Currently, all allegations against Jane Street remain at the litigation stage and await court proceedings and evidence disclosure. The actual content of the "secret group chat," the flow of information, and the causal link to trading decisions will be central to the upcoming legal battles.
Industry Impact Analysis
The ripple effects of this case are already being felt, reaching far beyond the Terra ecosystem itself:
First, it challenges the market maker business model. This isn’t the first time Jane Street has faced market manipulation allegations. In July 2025, the Securities and Exchange Board of India (SEBI) issued a temporary ban on Jane Street over its derivatives expiry trading, freezing about $565 million in assets. This lawsuit brings traditional debates over high-frequency trading and information advantages into the crypto arena.
Second, it signals a trend toward intensified regulatory scrutiny. Beyond India’s actions, there are rumors that Chinese regulators are also examining Jane Street’s behavior in ETF trading. While unconfirmed, these events suggest that global regulators are paying increasing attention to quantitative giants, especially regarding their activities in emerging markets and crypto assets.

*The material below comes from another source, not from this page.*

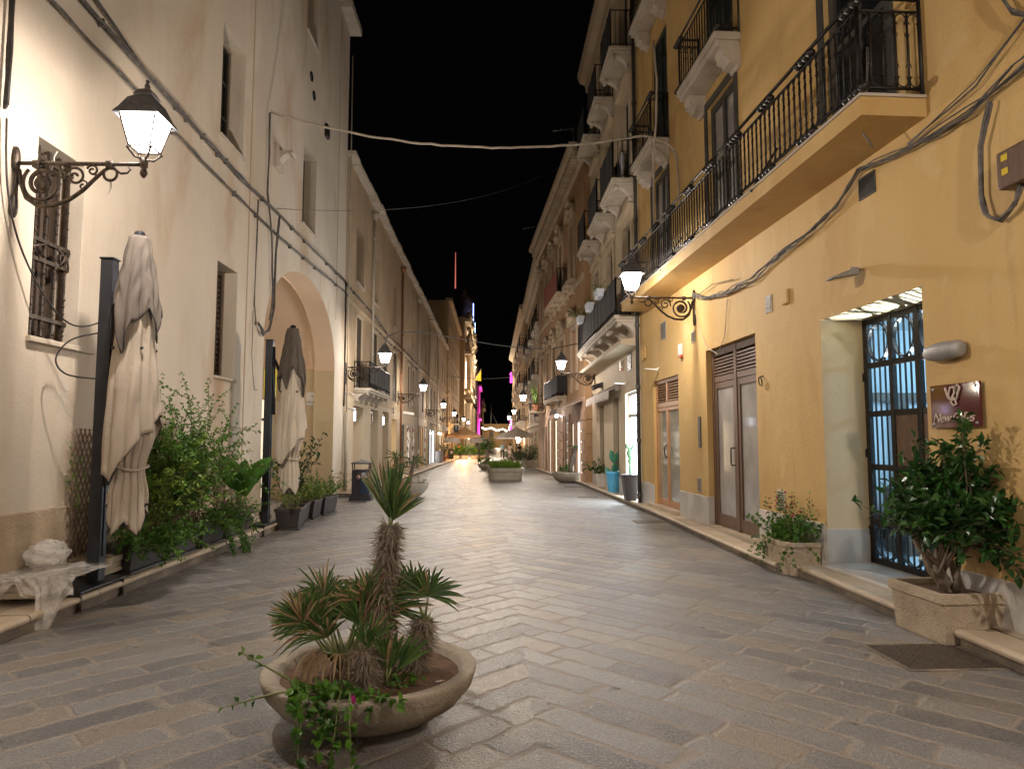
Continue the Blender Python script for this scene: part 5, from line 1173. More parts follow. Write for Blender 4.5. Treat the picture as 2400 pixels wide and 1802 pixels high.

Finally, it prompts a re-examination of market structure. Some observers point out that the lawsuit exposes the gap between the crypto market’s "decentralization" narrative and its real-world operations. When key liquidity is controlled by a handful of traditional financial giants and information can flow through private social networks, fundamental questions arise about market fairness.
Possible Future Scenarios
The case could evolve in several directions:
Scenario 1: Legal Settlement and Fines. Similar to how Jump Trading’s subsidiary settled with the SEC, Jane Street might opt to pay a hefty fine to settle, avoiding a lengthy trial and potential reputational damage, without admitting or denying the allegations. This would help Terraform creditors recover some funds, but the core issue of market manipulation would remain unresolved.
Scenario 2: Court Battle and Legal Precedent. If the case goes to trial, key issues—such as the definition of "insider information" in decentralized finance and the boundaries between market makers’ "information advantage" and "insider trading"—could be clarified through precedent. This could significantly impact how market makers and project teams interact in the future.
Scenario 3: Regulatory Chain Reaction. More details revealed during litigation could trigger parallel investigations by other jurisdictions into Jane Street and the entire quantitative trading sector’s behavior in crypto markets. This could lead to stricter industry standards around "information fairness."
Conclusion
The Luna collapse’s "second truth" is less about identifying a new "culprit" and more about revealing the event’s greater complexity. It’s not just about Do Kwon’s fraud or the failure of an algorithmic mechanism—it also involves the concrete actions and decisions of established financial institutions during the crisis. For now, these allegations remain legal claims, and Jane Street’s guilt or innocence awaits judicial determination. Nevertheless, this episode has already prompted the industry to reconsider: Just how deep does information asymmetry run in crypto markets? Addressing this gap will require more than just technical decentralization—it demands a substantive return to rules and transparency.